Among the smaller paradoxes of the day is that of the Times newspaper, which always spells it chymistry: but so, I believe, do Johnson, Walker, and others. The Arabic work is very likely formed from the Greek: but it may be connected either with χημεια or with χυμεια.
Lettre d'un gentil-homme de province à une dame de qualité, sur le sujet de la Comète. Paris, 1681, 4to.
An opponent of astrology, whom I strongly suspect to have been one of the members of the Academy of Sciences under the name of a country gentleman,[[264]] writes very good sense on the tremors excited by comets.
The Petitioning-Comet: or a brief Chronology of all the famous Comets and their events, that have happened from the birth of Christ to this very day.

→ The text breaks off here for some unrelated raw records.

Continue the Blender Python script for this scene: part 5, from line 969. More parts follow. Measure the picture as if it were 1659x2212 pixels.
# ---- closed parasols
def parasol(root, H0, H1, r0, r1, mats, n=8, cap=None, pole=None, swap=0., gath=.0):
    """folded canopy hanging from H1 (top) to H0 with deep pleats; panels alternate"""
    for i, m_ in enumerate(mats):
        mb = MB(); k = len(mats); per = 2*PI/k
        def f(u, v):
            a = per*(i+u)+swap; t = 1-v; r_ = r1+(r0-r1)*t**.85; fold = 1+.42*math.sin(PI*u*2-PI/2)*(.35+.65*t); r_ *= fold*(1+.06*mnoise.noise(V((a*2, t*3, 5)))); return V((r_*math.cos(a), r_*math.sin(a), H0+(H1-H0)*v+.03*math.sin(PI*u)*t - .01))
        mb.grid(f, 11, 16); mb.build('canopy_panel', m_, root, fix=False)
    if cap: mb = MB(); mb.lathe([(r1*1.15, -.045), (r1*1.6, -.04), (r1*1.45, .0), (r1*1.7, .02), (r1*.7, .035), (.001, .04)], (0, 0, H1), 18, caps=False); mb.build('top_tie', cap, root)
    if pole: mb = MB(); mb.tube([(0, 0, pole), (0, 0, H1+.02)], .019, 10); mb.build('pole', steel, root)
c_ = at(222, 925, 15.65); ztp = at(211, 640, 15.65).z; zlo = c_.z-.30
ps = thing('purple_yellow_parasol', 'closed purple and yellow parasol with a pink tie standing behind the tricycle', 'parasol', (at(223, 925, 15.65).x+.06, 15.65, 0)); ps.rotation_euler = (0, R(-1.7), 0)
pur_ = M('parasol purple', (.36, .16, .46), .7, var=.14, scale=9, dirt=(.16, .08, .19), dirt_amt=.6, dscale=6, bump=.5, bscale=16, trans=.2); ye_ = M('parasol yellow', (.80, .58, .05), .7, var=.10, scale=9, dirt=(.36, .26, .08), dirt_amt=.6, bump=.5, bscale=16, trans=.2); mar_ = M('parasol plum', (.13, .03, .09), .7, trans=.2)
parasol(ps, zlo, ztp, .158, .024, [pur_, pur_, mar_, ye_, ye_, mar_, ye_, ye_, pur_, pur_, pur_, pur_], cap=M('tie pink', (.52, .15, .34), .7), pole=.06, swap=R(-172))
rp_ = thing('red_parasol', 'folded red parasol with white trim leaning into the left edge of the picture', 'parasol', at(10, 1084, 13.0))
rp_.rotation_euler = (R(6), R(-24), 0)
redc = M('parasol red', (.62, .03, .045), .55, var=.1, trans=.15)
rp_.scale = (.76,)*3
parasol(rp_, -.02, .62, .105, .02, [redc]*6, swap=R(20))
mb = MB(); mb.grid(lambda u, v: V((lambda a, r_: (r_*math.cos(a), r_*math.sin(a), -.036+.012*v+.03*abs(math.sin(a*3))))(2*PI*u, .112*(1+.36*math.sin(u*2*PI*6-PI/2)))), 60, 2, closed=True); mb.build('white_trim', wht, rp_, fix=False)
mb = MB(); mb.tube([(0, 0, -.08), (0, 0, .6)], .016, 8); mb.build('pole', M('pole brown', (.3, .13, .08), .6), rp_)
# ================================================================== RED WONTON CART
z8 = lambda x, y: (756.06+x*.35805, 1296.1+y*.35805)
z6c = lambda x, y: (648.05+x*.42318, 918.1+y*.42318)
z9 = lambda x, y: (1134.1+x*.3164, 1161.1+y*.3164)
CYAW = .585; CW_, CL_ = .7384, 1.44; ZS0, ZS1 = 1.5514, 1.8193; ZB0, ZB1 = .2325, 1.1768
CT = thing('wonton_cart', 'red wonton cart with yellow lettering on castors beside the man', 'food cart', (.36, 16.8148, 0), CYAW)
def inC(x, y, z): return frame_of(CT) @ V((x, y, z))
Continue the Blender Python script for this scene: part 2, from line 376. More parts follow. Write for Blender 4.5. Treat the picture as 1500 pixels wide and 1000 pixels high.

Together with a modest enquiry into this present comet, London, 1681, 4to.
A satirical tract against the cometic prophecy:
"This present comet (it's true) is of a menacing aspect, but if the new parliament (for whose convention so many good men pray) continue long to sit, I fear not but the star will lose its virulence and malignancy, or at least its portent be averted from this our nation; which being the humble request to God of all good men, makes me thus entitle it, a Petitioning-Comet."
The following anecdote is new to me:
"Queen Elizabeth (1558) being then at Richmond, and being disswaded from looking on a comet which did then appear, made answer, jacta est alea, the dice are thrown; thereby intimating that the pre-order'd providence of God was above the influence of any star or comet."
The argument was worth nothing: for the comet might have been on the dice with the event; the astrologers said no more, at least the more rational ones, who were about half of the whole.